Harrison then flees with Angela’s help, and now we could be left with a possible season 2 where the cycle starts all over again.

GODDAMN, THAT FINALE.

I yelled at my television, cried, screamed again…stomped around for a good few weeks until I finally accepted this ending. Dexter found the pressure way too much, was making way too many mistakes–and even had offered himself up to Deb to shoot at one point. This was the best outcome for him, hate it or love it.

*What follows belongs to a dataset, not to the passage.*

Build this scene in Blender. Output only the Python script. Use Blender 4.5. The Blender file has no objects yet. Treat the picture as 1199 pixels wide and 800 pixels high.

THE DANGERS OF A SCHOOL SHOOTING.

It should also be noted that one of the episodes deals with the real-life terrors of a school shooting, where Harrison saves a plethora of students from a future one, but only to look like a hero (Dark Defender anyone?) similar to what Dexter would have done. Only this time, it’s reckless. He cuts himself to make it look like it was self-defense, but only because he wanted to know what it felt like. Even breaking a wrestler’s arm in the opposite team during one of his matches on purpose.

BRING ON MORE HARRISON.

When asked if he would return to Dexter, Michael C. Hall and producers have given it a reassuring, no. But who knows? Season 2, here we come!